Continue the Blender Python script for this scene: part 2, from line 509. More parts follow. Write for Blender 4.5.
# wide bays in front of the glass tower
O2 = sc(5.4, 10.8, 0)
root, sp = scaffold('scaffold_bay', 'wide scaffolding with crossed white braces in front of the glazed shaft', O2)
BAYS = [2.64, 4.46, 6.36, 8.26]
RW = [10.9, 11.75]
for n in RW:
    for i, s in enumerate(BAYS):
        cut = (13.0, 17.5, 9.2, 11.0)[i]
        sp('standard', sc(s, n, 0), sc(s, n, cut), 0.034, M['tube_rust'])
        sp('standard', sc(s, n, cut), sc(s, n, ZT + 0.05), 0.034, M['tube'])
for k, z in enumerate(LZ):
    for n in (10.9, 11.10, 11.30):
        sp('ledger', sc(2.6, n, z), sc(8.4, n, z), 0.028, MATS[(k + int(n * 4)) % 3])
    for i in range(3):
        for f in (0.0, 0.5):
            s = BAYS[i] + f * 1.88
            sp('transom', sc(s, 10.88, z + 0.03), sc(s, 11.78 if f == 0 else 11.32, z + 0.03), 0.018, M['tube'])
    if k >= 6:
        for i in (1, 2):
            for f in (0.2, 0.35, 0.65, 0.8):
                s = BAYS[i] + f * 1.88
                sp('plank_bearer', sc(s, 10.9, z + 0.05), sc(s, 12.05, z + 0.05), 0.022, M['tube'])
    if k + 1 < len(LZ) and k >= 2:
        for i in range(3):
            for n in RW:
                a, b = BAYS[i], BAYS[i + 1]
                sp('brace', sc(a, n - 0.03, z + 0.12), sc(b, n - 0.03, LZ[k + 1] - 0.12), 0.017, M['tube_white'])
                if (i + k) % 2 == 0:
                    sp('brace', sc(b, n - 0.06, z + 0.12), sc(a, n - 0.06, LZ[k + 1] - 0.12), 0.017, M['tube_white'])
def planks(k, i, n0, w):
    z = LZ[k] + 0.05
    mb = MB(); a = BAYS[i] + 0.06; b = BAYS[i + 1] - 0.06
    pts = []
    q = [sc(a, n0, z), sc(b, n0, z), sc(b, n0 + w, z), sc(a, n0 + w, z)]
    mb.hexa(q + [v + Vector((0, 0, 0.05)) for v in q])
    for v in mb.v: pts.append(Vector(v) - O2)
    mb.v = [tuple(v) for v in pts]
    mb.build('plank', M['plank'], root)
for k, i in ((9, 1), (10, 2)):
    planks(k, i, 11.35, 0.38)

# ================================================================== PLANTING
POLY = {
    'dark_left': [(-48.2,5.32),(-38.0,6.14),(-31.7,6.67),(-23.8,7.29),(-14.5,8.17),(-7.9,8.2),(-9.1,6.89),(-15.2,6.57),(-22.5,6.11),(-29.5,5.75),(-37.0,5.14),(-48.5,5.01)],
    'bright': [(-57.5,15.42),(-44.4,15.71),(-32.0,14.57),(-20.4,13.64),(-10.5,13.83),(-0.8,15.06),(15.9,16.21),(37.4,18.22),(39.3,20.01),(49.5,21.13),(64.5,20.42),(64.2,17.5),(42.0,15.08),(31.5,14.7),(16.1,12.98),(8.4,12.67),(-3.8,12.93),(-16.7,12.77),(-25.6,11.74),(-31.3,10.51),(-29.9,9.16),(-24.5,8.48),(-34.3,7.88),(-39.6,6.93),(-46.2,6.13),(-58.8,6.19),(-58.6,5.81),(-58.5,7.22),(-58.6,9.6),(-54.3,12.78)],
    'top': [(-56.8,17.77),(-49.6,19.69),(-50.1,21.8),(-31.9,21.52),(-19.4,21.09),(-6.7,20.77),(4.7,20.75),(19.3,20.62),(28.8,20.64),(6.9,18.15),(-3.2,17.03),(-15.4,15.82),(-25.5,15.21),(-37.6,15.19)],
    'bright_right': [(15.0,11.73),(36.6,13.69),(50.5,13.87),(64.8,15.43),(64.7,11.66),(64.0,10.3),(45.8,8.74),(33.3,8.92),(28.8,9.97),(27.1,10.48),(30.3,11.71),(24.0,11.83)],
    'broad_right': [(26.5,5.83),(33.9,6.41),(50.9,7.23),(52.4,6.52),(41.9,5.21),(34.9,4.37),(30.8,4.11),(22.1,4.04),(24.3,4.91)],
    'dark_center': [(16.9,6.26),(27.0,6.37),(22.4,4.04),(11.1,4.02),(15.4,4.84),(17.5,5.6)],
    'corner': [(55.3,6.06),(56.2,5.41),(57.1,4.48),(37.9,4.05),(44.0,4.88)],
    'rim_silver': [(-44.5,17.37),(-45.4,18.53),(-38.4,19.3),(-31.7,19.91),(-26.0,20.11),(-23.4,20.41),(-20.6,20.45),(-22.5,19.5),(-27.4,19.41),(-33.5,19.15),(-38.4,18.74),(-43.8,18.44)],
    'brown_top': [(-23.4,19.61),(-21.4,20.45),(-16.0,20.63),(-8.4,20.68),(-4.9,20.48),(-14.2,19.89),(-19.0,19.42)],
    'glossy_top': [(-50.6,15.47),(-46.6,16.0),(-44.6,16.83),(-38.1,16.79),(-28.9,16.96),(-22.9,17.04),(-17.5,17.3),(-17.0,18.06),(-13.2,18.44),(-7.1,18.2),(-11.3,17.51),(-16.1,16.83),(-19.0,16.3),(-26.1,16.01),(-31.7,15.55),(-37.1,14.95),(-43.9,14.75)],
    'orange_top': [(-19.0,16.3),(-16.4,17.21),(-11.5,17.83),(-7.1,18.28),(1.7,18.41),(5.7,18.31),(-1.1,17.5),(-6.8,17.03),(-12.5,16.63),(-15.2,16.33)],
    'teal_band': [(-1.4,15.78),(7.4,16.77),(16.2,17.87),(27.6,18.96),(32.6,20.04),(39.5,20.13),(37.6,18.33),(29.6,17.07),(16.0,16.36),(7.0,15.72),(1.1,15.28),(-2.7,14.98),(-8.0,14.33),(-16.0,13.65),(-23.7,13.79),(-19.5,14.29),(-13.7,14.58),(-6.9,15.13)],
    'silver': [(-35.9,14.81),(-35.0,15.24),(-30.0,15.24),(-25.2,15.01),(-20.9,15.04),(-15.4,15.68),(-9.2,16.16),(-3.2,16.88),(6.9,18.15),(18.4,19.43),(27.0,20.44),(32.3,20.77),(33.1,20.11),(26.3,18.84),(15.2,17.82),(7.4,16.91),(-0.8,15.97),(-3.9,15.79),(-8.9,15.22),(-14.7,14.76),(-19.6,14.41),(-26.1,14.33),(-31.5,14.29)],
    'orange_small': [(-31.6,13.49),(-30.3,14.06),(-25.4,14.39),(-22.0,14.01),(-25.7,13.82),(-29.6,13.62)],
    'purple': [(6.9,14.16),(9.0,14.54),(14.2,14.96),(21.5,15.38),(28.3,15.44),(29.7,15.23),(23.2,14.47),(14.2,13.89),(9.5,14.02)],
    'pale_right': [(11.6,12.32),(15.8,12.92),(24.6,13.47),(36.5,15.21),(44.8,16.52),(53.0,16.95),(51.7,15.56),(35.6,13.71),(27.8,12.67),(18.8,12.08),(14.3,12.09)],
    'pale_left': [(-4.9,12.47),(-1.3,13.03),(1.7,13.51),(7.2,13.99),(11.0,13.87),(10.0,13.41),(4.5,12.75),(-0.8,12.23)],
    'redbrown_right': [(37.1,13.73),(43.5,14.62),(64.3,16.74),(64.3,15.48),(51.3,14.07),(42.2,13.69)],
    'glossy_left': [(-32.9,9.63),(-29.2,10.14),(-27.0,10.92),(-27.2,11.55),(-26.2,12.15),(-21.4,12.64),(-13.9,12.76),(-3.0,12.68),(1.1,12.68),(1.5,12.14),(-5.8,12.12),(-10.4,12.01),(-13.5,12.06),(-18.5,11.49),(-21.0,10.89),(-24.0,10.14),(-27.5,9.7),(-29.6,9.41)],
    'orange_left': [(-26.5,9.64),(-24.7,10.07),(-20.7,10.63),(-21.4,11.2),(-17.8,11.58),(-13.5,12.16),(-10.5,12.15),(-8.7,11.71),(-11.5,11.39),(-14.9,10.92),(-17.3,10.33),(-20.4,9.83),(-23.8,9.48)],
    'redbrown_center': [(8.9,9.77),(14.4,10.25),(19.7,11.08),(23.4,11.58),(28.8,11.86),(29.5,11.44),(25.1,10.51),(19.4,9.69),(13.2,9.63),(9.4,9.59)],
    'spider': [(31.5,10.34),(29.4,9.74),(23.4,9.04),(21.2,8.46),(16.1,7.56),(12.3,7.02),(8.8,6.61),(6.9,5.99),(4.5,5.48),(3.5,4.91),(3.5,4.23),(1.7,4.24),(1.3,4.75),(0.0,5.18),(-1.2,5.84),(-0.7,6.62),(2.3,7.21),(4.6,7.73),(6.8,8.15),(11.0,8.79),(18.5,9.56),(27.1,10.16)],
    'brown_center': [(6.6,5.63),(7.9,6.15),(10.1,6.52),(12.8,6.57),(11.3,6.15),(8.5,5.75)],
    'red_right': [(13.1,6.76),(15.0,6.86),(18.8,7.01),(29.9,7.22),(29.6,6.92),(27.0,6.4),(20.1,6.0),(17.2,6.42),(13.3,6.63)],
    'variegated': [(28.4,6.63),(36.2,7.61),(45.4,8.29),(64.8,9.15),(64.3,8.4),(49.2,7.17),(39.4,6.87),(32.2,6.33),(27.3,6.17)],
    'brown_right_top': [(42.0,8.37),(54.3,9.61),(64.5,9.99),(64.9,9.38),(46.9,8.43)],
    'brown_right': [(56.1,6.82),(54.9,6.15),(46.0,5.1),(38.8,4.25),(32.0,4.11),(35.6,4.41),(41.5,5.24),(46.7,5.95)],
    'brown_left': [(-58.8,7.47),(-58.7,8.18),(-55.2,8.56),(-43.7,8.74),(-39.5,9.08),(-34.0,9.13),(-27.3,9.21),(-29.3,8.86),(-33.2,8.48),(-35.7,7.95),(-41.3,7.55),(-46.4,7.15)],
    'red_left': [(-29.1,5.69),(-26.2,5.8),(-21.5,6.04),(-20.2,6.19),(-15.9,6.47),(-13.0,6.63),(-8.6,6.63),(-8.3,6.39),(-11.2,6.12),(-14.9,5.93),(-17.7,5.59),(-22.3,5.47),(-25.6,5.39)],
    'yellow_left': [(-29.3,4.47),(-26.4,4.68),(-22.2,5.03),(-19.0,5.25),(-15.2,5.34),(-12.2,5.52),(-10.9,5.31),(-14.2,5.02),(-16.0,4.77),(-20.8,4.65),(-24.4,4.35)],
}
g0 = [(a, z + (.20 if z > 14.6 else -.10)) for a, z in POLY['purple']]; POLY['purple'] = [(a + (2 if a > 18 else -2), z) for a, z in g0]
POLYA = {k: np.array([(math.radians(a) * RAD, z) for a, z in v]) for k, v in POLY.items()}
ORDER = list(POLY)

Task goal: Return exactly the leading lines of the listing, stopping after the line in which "planks(k, i, 11.35, 0.38)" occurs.

Finished exercise:
Continue the Blender Python script for this scene: part 2, from line 509. More parts follow. Write for Blender 4.5.
# wide bays in front of the glass tower
O2 = sc(5.4, 10.8, 0)
root, sp = scaffold('scaffold_bay', 'wide scaffolding with crossed white braces in front of the glazed shaft', O2)
BAYS = [2.64, 4.46, 6.36, 8.26]
RW = [10.9, 11.75]
for n in RW:
    for i, s in enumerate(BAYS):
        cut = (13.0, 17.5, 9.2, 11.0)[i]
        sp('standard', sc(s, n, 0), sc(s, n, cut), 0.034, M['tube_rust'])
        sp('standard', sc(s, n, cut), sc(s, n, ZT + 0.05), 0.034, M['tube'])
for k, z in enumerate(LZ):
    for n in (10.9, 11.10, 11.30):
        sp('ledger', sc(2.6, n, z), sc(8.4, n, z), 0.028, MATS[(k + int(n * 4)) % 3])
    for i in range(3):
        for f in (0.0, 0.5):
            s = BAYS[i] + f * 1.88
            sp('transom', sc(s, 10.88, z + 0.03), sc(s, 11.78 if f == 0 else 11.32, z + 0.03), 0.018, M['tube'])
    if k >= 6:
        for i in (1, 2):
            for f in (0.2, 0.35, 0.65, 0.8):
                s = BAYS[i] + f * 1.88
                sp('plank_bearer', sc(s, 10.9, z + 0.05), sc(s, 12.05, z + 0.05), 0.022, M['tube'])
    if k + 1 < len(LZ) and k >= 2:
        for i in range(3):
            for n in RW:
                a, b = BAYS[i], BAYS[i + 1]
                sp('brace', sc(a, n - 0.03, z + 0.12), sc(b, n - 0.03, LZ[k + 1] - 0.12), 0.017, M['tube_white'])
                if (i + k) % 2 == 0:
                    sp('brace', sc(b, n - 0.06, z + 0.12), sc(a, n - 0.06, LZ[k + 1] - 0.12), 0.017, M['tube_white'])
def planks(k, i, n0, w):
    z = LZ[k] + 0.05
    mb = MB(); a = BAYS[i] + 0.06; b = BAYS[i + 1] - 0.06
    pts = []
    q = [sc(a, n0, z), sc(b, n0, z), sc(b, n0 + w, z), sc(a, n0 + w, z)]
    mb.hexa(q + [v + Vector((0, 0, 0.05)) for v in q])
    for v in mb.v: pts.append(Vector(v) - O2)
    mb.v = [tuple(v) for v in pts]
    mb.build('plank', M['plank'], root)
for k, i in ((9, 1), (10, 2)):
    planks(k, i, 11.35, 0.38)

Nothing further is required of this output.